## Work to complete
What is to be transcribed is the run of lines opening with the one that has "The Blender Python" and closing with the one that has "for z0, z1 in", and only that run, exactly.

## Source records
^^^^
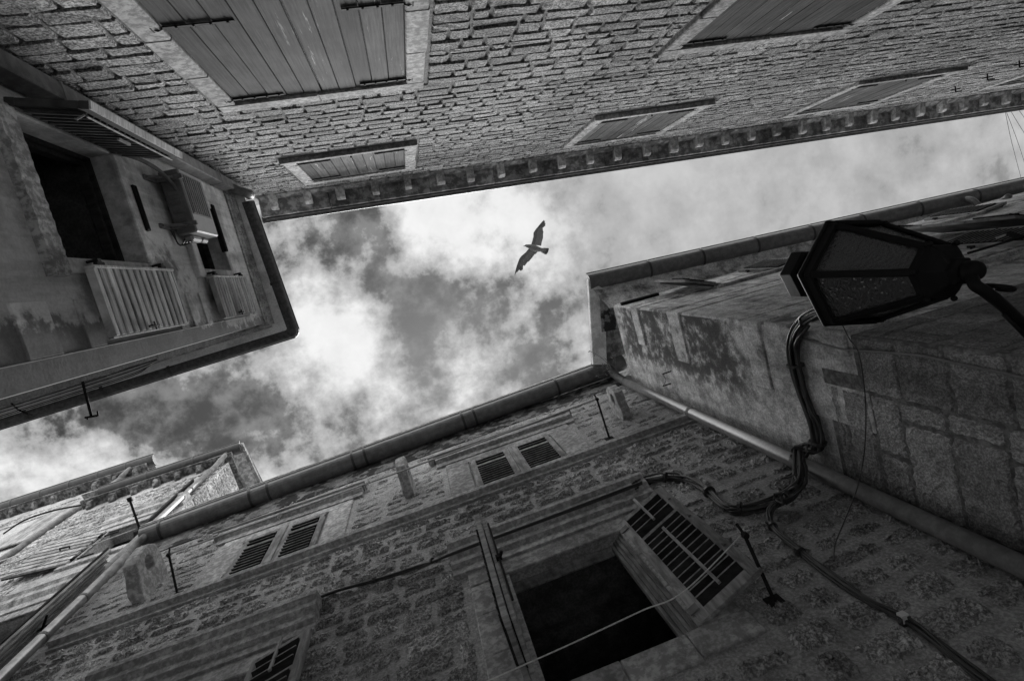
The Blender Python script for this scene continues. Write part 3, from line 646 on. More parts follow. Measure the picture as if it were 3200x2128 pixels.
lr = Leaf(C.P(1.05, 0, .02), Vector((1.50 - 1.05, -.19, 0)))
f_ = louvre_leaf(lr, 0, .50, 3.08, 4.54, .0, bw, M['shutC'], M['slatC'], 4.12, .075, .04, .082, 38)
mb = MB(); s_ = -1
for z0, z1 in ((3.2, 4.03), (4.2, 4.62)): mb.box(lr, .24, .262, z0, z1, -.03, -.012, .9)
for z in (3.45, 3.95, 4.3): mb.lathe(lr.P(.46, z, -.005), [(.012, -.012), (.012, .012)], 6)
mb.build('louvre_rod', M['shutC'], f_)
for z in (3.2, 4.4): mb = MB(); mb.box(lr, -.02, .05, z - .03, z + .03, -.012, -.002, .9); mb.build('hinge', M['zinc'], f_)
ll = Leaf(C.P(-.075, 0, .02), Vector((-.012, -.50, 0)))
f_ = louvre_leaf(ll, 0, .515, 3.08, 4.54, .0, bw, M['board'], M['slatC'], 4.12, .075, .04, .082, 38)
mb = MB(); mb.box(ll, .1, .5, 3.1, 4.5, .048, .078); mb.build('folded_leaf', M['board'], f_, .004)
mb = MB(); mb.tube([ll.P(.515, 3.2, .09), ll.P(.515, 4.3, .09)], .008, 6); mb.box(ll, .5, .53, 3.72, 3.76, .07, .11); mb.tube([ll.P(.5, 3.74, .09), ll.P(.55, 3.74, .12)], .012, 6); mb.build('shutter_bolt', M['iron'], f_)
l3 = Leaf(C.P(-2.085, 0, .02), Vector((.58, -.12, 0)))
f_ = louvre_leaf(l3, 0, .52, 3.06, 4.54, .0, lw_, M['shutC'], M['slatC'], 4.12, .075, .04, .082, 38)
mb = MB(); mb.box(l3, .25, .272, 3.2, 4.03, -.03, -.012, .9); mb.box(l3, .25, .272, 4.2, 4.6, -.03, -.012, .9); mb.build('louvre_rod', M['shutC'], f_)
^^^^
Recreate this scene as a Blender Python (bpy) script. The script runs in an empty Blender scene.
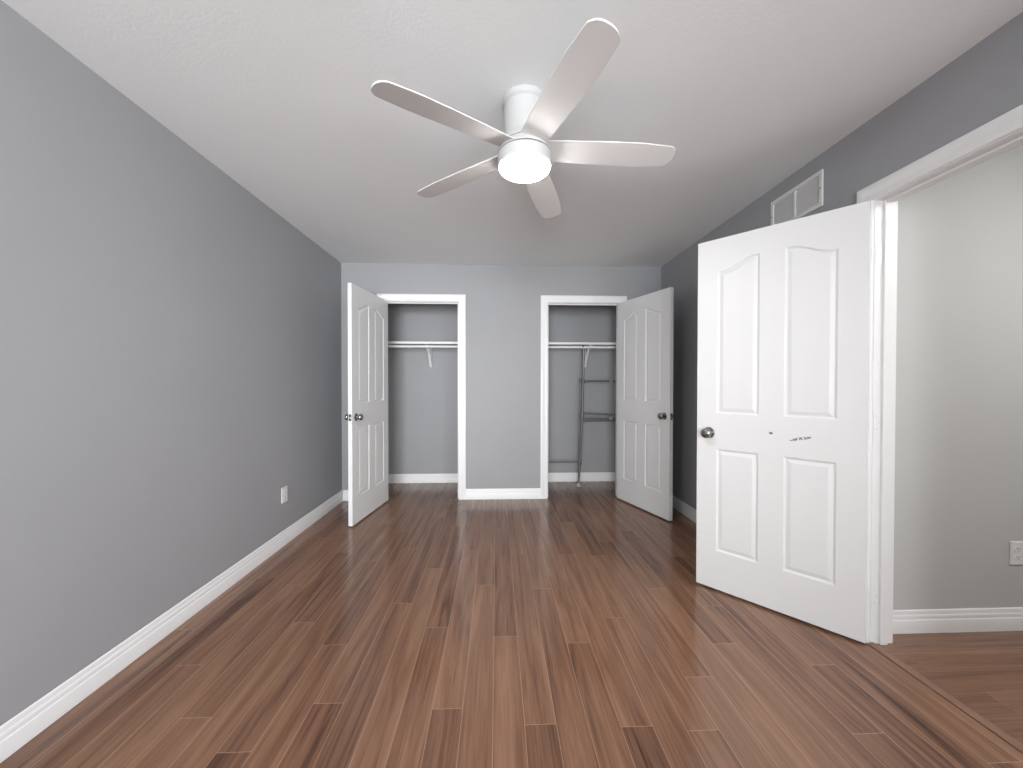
^^^^
## The completed task
The Blender Python script for this scene continues. Write part 3, from line 646 on. More parts follow. Measure the picture as if it were 3200x2128 pixels.
lr = Leaf(C.P(1.05, 0, .02), Vector((1.50 - 1.05, -.19, 0)))
f_ = louvre_leaf(lr, 0, .50, 3.08, 4.54, .0, bw, M['shutC'], M['slatC'], 4.12, .075, .04, .082, 38)
mb = MB(); s_ = -1
for z0, z1 in ((3.2, 4.03), (4.2, 4.62)): mb.box(lr, .24, .262, z0, z1, -.03, -.012, .9)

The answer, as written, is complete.